# Supplied material start

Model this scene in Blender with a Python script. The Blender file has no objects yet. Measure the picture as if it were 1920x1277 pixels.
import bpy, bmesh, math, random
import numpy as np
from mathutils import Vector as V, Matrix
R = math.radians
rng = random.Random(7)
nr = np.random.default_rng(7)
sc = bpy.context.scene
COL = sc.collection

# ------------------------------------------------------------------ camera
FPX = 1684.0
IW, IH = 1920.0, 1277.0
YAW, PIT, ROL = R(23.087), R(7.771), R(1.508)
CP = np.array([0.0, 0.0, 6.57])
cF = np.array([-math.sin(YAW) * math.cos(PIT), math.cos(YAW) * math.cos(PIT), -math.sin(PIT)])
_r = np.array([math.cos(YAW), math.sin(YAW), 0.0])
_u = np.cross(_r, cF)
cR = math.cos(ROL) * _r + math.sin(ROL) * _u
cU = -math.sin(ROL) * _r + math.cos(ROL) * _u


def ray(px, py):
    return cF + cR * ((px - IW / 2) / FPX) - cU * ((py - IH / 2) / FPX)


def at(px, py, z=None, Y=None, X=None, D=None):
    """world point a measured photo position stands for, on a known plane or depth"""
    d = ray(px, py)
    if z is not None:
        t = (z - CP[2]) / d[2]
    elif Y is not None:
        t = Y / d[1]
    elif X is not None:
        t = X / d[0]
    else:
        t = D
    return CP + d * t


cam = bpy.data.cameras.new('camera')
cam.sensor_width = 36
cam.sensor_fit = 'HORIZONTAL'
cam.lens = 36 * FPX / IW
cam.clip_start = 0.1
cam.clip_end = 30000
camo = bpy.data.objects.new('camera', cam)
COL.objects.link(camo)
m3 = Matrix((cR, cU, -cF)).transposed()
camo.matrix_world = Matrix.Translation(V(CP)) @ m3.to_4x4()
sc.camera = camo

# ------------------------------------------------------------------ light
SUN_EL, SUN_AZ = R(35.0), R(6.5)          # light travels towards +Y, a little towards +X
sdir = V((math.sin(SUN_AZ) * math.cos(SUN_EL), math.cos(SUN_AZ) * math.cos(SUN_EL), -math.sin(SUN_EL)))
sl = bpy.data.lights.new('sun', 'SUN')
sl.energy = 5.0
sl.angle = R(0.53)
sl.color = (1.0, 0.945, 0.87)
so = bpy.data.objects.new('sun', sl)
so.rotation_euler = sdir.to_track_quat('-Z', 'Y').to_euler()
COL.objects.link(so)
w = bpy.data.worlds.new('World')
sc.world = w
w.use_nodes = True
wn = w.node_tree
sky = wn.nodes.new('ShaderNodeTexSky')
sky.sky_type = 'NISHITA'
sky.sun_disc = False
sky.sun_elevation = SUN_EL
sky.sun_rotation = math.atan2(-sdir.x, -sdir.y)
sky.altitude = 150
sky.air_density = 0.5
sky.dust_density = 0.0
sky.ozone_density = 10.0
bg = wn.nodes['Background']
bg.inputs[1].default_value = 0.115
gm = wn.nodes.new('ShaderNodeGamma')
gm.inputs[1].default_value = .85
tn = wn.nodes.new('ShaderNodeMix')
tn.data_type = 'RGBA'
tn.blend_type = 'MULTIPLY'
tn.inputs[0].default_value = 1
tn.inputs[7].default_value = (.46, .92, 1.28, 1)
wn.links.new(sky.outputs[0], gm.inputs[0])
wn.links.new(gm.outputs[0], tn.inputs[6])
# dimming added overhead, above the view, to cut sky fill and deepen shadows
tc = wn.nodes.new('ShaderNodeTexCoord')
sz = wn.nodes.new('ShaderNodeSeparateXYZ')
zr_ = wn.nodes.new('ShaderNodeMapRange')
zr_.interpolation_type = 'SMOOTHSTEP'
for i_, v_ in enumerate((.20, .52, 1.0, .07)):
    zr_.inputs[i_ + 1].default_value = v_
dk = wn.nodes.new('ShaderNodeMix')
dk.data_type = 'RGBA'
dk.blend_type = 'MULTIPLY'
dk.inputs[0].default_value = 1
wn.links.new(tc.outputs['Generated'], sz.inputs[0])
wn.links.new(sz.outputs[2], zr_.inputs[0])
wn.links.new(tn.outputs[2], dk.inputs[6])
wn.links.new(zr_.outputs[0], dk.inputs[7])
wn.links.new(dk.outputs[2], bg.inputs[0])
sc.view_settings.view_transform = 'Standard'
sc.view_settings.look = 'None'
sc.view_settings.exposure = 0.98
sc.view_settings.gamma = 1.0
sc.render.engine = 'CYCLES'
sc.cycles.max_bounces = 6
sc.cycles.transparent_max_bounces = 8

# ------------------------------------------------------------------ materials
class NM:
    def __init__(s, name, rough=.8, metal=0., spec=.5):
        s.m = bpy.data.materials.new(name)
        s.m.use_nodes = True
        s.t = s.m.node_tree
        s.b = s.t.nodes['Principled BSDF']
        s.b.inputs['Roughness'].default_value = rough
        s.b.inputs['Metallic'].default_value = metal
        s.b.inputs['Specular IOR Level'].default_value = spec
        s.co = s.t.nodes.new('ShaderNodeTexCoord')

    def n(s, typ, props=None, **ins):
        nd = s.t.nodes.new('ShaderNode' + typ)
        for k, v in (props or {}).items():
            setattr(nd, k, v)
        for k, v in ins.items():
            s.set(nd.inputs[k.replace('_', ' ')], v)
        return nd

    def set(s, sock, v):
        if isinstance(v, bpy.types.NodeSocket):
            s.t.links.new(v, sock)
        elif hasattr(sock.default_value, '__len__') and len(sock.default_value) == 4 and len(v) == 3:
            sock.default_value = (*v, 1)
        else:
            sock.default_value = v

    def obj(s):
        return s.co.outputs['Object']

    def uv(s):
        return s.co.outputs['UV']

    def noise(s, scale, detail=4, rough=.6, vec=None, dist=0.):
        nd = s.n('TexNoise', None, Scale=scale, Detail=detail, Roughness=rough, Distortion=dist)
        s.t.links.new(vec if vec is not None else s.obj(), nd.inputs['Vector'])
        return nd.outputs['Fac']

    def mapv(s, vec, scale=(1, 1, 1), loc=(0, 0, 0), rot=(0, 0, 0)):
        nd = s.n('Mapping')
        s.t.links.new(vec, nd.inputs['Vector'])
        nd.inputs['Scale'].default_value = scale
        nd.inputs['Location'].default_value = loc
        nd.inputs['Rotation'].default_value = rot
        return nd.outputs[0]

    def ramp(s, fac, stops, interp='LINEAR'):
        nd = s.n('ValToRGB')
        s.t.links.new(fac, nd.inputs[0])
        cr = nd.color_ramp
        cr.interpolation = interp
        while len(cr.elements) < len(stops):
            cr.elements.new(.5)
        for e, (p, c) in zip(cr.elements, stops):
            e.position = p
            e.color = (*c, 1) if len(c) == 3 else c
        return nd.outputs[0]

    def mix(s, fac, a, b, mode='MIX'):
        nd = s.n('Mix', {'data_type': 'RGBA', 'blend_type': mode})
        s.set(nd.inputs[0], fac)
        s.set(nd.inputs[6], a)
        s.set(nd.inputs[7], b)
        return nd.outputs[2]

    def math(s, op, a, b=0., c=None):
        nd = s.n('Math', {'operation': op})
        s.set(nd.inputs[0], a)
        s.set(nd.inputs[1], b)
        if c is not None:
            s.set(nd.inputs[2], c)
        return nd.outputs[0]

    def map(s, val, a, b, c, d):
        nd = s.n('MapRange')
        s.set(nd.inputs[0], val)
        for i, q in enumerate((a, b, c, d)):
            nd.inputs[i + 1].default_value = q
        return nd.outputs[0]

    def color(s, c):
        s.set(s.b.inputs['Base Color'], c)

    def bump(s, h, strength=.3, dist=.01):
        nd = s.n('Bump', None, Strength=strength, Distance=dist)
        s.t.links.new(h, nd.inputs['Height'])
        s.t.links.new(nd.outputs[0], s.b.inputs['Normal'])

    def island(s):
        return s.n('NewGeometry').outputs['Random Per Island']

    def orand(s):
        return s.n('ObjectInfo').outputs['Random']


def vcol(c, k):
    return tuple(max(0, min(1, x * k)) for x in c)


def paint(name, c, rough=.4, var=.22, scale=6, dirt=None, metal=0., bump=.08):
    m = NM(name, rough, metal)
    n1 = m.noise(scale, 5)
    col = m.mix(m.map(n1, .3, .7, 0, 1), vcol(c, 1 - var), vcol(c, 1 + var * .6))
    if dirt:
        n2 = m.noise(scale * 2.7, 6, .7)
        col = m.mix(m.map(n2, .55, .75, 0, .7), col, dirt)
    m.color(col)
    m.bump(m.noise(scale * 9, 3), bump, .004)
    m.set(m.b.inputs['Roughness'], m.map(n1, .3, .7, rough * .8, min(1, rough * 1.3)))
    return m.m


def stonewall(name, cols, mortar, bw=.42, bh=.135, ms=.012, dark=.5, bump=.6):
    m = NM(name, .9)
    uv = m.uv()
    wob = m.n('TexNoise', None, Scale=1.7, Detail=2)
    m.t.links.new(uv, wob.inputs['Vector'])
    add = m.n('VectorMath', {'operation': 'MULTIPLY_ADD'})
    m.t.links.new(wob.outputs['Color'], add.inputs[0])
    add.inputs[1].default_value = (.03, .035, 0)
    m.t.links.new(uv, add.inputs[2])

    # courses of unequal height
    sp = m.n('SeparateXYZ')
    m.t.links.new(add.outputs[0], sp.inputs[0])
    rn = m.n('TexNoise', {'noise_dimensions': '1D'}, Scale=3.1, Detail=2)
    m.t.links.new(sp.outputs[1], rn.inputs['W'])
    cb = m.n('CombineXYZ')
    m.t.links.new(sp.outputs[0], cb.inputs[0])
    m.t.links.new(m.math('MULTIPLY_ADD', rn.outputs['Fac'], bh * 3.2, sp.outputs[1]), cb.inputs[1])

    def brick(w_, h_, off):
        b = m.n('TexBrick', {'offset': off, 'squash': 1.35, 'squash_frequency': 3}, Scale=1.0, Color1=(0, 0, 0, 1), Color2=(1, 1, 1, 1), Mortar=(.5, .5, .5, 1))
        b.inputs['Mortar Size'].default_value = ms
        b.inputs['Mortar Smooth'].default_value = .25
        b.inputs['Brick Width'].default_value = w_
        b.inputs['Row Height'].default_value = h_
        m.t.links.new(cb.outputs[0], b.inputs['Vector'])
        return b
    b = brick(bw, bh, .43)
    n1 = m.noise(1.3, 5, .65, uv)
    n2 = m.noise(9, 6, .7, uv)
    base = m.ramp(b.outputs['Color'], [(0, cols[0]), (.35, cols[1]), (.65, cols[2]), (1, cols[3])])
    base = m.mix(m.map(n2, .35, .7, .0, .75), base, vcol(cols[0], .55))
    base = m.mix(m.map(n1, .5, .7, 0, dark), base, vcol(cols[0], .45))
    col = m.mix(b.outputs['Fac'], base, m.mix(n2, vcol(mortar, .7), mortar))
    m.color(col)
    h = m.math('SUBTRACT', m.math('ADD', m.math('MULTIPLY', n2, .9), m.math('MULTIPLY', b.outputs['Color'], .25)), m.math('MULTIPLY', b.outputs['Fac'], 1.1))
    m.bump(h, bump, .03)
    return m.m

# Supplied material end

▸ **Goal of the exercise**
Emit, unaltered, the lines from the top of the listing down through the line that holds "COL = sc.collection"; emit nothing else.

▸ **Answer below**
Model this scene in Blender with a Python script. The Blender file has no objects yet. Measure the picture as if it were 1920x1277 pixels.
import bpy, bmesh, math, random
import numpy as np
from mathutils import Vector as V, Matrix
R = math.radians
rng = random.Random(7)
nr = np.random.default_rng(7)
sc = bpy.context.scene
COL = sc.collection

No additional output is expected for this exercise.